* **Exercise**: Set down exactly the lines from the one containing "Write part 2" through the end of the records below, both included, and nothing else.

* **The data**:

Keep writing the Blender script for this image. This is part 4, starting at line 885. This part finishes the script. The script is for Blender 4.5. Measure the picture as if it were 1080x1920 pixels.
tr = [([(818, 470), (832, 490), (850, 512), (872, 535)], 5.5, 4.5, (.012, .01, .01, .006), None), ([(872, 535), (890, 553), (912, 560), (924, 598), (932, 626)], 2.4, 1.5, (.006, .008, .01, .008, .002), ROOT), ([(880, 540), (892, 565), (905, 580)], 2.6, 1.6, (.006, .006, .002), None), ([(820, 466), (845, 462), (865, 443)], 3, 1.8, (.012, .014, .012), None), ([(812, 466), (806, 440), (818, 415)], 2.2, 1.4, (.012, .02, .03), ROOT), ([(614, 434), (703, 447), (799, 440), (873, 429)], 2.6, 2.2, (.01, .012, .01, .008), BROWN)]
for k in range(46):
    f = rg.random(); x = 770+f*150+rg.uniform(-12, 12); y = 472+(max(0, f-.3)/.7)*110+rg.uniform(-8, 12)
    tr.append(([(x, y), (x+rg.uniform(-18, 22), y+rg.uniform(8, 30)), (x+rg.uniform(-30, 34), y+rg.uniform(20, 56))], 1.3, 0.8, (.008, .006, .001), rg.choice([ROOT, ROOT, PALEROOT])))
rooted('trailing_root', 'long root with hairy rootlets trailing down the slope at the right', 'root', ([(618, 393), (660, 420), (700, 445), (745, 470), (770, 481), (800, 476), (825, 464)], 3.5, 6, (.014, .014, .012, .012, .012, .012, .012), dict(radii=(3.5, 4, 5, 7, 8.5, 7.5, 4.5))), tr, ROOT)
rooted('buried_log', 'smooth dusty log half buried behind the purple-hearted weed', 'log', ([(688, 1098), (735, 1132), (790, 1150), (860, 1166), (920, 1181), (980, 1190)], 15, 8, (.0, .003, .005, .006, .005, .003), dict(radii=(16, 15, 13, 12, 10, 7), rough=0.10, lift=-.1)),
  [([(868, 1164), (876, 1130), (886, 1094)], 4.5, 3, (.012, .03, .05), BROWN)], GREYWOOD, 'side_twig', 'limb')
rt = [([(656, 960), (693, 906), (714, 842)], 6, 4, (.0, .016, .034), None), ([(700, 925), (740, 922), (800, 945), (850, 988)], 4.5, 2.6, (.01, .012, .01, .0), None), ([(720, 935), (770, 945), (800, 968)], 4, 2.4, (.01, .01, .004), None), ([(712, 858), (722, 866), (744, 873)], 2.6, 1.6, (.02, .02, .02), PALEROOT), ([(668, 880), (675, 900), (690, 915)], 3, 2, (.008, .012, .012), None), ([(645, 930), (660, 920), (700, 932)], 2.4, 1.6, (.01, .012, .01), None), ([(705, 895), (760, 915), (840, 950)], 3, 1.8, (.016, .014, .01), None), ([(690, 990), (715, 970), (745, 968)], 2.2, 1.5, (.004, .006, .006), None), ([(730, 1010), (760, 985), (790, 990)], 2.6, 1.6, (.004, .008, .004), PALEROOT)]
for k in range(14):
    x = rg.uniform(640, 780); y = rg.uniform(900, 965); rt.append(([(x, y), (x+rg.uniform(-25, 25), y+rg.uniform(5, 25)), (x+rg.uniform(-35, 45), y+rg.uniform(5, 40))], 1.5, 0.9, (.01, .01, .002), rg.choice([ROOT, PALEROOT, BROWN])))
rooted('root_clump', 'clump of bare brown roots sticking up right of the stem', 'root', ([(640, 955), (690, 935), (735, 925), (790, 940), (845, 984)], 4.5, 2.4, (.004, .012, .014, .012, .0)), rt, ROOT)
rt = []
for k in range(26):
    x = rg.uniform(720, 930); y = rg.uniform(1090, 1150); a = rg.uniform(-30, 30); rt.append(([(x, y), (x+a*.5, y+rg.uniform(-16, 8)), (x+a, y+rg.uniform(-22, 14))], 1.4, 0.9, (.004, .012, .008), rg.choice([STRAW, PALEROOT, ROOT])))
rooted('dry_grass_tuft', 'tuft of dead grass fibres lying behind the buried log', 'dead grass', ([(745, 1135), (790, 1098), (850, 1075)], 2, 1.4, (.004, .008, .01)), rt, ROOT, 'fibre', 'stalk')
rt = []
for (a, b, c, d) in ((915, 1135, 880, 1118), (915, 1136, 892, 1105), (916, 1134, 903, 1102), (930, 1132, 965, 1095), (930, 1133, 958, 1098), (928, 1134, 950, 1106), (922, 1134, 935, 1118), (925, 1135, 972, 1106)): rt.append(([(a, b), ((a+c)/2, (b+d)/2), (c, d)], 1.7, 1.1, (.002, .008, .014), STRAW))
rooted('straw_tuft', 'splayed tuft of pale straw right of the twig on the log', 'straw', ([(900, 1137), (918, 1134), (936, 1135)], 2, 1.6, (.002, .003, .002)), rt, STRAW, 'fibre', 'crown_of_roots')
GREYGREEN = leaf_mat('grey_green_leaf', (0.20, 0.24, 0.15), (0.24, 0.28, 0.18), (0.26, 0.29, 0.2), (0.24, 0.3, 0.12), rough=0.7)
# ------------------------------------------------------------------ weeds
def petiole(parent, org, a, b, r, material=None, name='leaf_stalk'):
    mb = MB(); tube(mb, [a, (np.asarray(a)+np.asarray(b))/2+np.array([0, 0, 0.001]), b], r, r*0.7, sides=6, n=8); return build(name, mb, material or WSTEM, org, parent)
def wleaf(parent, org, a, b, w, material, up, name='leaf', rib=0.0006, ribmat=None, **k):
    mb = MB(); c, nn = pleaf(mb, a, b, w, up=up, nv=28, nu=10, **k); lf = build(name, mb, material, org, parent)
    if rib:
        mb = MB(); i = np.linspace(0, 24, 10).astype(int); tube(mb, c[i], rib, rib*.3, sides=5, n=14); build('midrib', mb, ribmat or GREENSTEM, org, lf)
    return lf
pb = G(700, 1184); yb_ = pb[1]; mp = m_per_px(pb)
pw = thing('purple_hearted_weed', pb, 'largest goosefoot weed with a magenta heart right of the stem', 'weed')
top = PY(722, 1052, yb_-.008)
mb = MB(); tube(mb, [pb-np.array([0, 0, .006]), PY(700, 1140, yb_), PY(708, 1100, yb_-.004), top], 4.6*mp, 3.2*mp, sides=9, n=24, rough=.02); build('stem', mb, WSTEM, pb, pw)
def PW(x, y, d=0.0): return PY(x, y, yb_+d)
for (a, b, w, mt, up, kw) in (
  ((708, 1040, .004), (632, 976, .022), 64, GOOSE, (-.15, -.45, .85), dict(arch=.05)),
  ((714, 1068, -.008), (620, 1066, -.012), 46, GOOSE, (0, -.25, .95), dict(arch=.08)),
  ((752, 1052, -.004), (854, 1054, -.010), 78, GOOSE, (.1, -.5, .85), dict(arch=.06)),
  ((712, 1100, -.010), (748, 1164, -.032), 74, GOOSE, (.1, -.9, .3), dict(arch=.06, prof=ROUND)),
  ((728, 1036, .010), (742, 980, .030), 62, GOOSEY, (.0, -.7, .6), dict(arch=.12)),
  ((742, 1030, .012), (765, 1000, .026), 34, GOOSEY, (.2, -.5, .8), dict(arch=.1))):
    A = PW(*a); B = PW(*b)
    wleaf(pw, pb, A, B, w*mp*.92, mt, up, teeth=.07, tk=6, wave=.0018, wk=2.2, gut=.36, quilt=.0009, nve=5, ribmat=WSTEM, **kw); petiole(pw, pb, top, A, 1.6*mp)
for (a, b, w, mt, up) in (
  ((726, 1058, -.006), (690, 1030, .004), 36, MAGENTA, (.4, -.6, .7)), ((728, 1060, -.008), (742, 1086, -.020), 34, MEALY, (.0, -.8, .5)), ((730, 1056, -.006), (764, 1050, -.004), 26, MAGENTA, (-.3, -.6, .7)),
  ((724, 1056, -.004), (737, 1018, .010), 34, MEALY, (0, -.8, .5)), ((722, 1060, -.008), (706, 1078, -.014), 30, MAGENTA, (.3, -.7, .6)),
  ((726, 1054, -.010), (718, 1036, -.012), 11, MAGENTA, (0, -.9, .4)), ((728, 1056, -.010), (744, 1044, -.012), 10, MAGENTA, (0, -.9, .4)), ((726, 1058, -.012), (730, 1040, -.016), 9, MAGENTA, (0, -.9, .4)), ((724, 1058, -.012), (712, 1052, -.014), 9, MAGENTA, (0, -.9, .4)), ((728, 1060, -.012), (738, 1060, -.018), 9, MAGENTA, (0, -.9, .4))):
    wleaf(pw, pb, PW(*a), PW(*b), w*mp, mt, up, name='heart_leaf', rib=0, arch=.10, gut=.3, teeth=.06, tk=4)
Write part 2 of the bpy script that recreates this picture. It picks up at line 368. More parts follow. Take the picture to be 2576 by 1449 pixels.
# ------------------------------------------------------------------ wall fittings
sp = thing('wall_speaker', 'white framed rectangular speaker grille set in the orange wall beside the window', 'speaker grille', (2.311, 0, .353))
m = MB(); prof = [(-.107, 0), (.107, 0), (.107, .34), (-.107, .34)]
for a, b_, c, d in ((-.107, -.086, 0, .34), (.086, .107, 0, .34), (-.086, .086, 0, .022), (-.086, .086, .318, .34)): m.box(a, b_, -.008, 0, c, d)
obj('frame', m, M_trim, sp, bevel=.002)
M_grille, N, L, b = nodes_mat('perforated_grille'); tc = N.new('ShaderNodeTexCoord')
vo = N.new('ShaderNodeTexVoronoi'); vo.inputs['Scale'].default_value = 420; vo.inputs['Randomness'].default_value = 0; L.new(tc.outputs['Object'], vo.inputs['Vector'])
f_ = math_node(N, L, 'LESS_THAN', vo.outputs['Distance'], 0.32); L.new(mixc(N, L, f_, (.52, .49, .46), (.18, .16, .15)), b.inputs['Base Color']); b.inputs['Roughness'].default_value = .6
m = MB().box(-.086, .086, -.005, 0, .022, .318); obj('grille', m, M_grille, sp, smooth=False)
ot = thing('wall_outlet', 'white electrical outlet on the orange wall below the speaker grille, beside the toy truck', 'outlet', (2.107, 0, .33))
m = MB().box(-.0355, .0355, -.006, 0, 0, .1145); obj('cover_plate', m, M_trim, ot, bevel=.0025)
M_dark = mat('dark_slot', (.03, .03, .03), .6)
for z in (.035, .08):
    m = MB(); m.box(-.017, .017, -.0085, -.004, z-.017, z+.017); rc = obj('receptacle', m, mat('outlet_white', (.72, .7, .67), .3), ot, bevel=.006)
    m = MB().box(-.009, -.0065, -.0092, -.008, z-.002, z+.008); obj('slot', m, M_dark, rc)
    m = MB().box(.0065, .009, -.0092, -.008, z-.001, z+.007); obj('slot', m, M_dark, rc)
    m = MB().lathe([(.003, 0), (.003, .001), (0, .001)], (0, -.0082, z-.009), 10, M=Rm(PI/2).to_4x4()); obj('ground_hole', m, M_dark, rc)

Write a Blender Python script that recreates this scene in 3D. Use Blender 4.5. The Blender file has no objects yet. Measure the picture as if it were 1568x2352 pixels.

* **Correct output**:
Write part 2 of the bpy script that recreates this picture. It picks up at line 368. More parts follow. Take the picture to be 2576 by 1449 pixels.
# ------------------------------------------------------------------ wall fittings
sp = thing('wall_speaker', 'white framed rectangular speaker grille set in the orange wall beside the window', 'speaker grille', (2.311, 0, .353))
m = MB(); prof = [(-.107, 0), (.107, 0), (.107, .34), (-.107, .34)]
for a, b_, c, d in ((-.107, -.086, 0, .34), (.086, .107, 0, .34), (-.086, .086, 0, .022), (-.086, .086, .318, .34)): m.box(a, b_, -.008, 0, c, d)
obj('frame', m, M_trim, sp, bevel=.002)
M_grille, N, L, b = nodes_mat('perforated_grille'); tc = N.new('ShaderNodeTexCoord')
vo = N.new('ShaderNodeTexVoronoi'); vo.inputs['Scale'].default_value = 420; vo.inputs['Randomness'].default_value = 0; L.new(tc.outputs['Object'], vo.inputs['Vector'])
f_ = math_node(N, L, 'LESS_THAN', vo.outputs['Distance'], 0.32); L.new(mixc(N, L, f_, (.52, .49, .46), (.18, .16, .15)), b.inputs['Base Color']); b.inputs['Roughness'].default_value = .6
m = MB().box(-.086, .086, -.005, 0, .022, .318); obj('grille', m, M_grille, sp, smooth=False)
ot = thing('wall_outlet', 'white electrical outlet on the orange wall below the speaker grille, beside the toy truck', 'outlet', (2.107, 0, .33))
m = MB().box(-.0355, .0355, -.006, 0, 0, .1145); obj('cover_plate', m, M_trim, ot, bevel=.0025)
M_dark = mat('dark_slot', (.03, .03, .03), .6)
for z in (.035, .08):
    m = MB(); m.box(-.017, .017, -.0085, -.004, z-.017, z+.017); rc = obj('receptacle', m, mat('outlet_white', (.72, .7, .67), .3), ot, bevel=.006)
    m = MB().box(-.009, -.0065, -.0092, -.008, z-.002, z+.008); obj('slot', m, M_dark, rc)
    m = MB().box(.0065, .009, -.0092, -.008, z-.001, z+.007); obj('slot', m, M_dark, rc)
    m = MB().lathe([(.003, 0), (.003, .001), (0, .001)], (0, -.0082, z-.009), 10, M=Rm(PI/2).to_4x4()); obj('ground_hole', m, M_dark, rc)

Write a Blender Python script that recreates this scene in 3D. Use Blender 4.5. The Blender file has no objects yet. Measure the picture as if it were 1568x2352 pixels.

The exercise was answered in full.